Bio Christine Taylor is from Seattle, WA and a graduate of The School of the Art Institute of Chicago, and adjuct instructor of Fashion Photography at The Art Institute of Portland. Along with being an artist she is presently a professional photographer working in advertising and editorial. Her experience in commercial photography and history as a photojournalist fuels her conceptual art. Her work has been exhibited around the United States and featured in publications around the globe. Primarily working with photography and video, her conceptual art explores identity through philosophy and is greatly influenced by the use of the body as object, or the other way around; object as body.
How does one navigate their positionality? What privileges and disadvantages define and shape who we are? Privileged to be here seeks to challenge the viewer to better understand the relationship between power and disadvantage that shape us down to our core.
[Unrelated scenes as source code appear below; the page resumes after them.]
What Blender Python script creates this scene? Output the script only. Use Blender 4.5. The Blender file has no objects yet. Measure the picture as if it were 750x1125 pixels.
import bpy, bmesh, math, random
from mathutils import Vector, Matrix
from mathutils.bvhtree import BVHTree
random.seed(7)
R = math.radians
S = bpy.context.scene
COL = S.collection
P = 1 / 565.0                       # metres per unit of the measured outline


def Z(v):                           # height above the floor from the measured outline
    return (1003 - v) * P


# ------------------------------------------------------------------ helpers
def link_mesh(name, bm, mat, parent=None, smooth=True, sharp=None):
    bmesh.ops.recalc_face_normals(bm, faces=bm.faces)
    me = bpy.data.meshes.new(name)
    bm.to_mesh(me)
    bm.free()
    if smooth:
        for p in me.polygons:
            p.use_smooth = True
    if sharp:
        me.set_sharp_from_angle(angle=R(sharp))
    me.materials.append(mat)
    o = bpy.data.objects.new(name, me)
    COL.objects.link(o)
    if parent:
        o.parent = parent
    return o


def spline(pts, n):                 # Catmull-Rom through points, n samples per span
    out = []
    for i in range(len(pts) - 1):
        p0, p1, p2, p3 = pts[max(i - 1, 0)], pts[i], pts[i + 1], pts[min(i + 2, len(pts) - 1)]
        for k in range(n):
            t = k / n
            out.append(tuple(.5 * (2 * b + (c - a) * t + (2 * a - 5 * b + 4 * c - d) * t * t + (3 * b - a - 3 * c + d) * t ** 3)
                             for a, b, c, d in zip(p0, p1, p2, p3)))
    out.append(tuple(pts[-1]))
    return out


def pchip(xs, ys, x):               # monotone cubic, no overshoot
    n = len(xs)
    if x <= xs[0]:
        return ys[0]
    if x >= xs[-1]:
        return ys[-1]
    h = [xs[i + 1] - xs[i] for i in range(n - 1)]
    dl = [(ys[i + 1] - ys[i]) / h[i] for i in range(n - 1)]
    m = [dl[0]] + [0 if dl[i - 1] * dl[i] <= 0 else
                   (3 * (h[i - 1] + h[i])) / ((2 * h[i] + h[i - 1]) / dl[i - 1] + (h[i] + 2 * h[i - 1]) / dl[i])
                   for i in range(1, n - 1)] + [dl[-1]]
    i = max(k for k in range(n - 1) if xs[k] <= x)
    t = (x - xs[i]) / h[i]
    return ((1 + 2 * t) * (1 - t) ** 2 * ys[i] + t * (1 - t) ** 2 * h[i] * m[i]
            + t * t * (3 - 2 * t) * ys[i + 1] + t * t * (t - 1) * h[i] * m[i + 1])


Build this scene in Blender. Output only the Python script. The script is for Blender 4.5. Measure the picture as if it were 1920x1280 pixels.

Chloé Womack is an interdisciplinary artist, writer, and curator whose work has been exhibited throughout the United States and Canada. She is the recipient of grants from the Regional Arts & Culture Council, Pacific Northwest College of Art, Portland State University, and Broken City Lab in Windsor, Ontario. From 2010-2012, she was Curatorial Coordinator at the Littman & White Galleries, and since 2010, has served as Co-Director of RECESS, an alternative art space in southeast Portland dedicated to nurturing emergent and experimental art practices, developing new forms of cultural inquiry, and sparking a discourse of change beyond the art community. She is Co-Editor and Founder of the satirical event-based publication ROGUE. In collaboration with Broken City Lab, she is editing the forthcoming publication Doing Our Homework: Infrastructures & Collaboration in Social Practices, which will be released in early 2013. She graduated with Honors from PSU’s BFA program in 2012, and is currently working towards her MA in Critical Theory and Creative Research at PNCA and the Ford Institute for Visual Education.